American Forces Press Service
WASHINGTON, Dec. 2, 2011 – Praising the "absolutely phenomenal" way the United States has maintained and sustained its forces on the ground in Iraq and Afghanistan, a senior defense official said the military needs to do even better.
Budgetary demands and a persistent threat that shows no sign of going away require "radical changes" in how the military maintains an engaged, ready force, John B. Johns, deputy assistant secretary of defense for maintenance policy and programs, told attendees yesterday at this year’s Defense Logistics Conference here.
Johns drew a direct correlation between maintenance and sustainment operations and the combat capability and readiness they drive.
"The ability to conduct deterrence or to shape outcomes associated with our conflicts in the world is driven by what we view in the logistics community," he said. "It is not how much stuff we have, it is how we employ it and how we sustain it."
Yet with the high costs associated with maintenance and sustainment -- second only in the Defense Department budget to manpower costs -- Johns said it's obvious that more cuts are on the way.
"If you haven't felt the pressure yet, then get ready, because it's coming," he told the audience.
Also clear, he said, is that what has worked in the past won't be enough in the future.
"Referring to past success is good ... but not instructive about where we need to go," Johns said. "We are talking about fundamental new levels of efficiency and effectiveness, of agility and flexibility."
That includes a 50-percent reduction in average cycle times, Johns said, and a 25-percent cost reduction by 2020. Even defense activities that already have demonstrated major improvements will have to meet these new levels, he said.
"These are not trivial numbers," Johns acknowledged. "But those are the numbers that are going to get us where we need to be."

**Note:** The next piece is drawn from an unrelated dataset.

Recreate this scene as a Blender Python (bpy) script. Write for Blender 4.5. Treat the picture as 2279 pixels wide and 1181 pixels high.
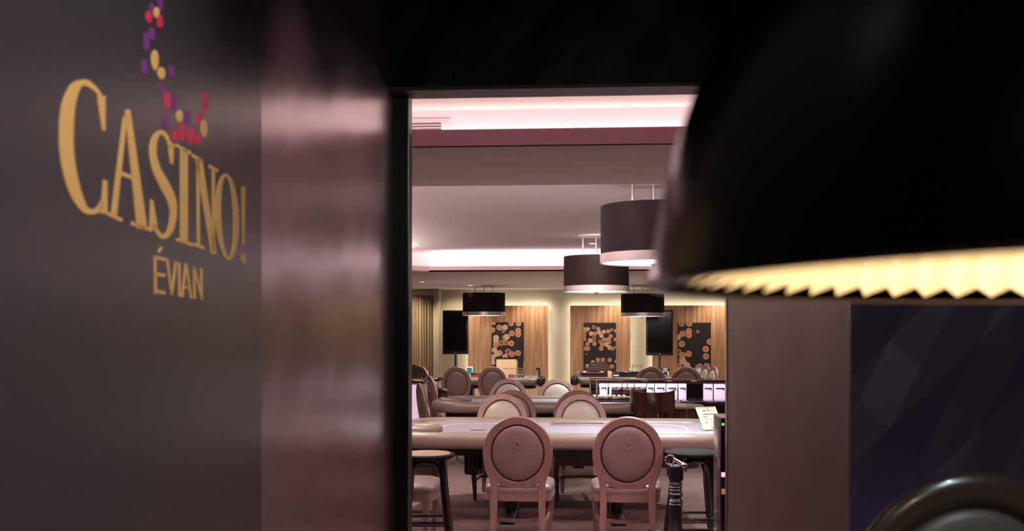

And if the department falls short of that goal, "we are exceeding the resources that we are going to have available," he said. "We will not make the warfighting requirements or generate the warfighting capability required if we are not operating at that level of performance."
Johns encouraged leaders within the maintenance and sustainment community to make the hard decisions and encourage innovation to address this challenge. "The change is here, and we can lead and shape it," he said.
But if pressured to take unacceptably large cuts, he urged them to defend the budgets needed to sustain a force that provides credible deterrence and is able to shape the outcomes of conflict or potential conflict.
What's at stake for the United States as the department deals with its fiscal challenges is huge, Johns said.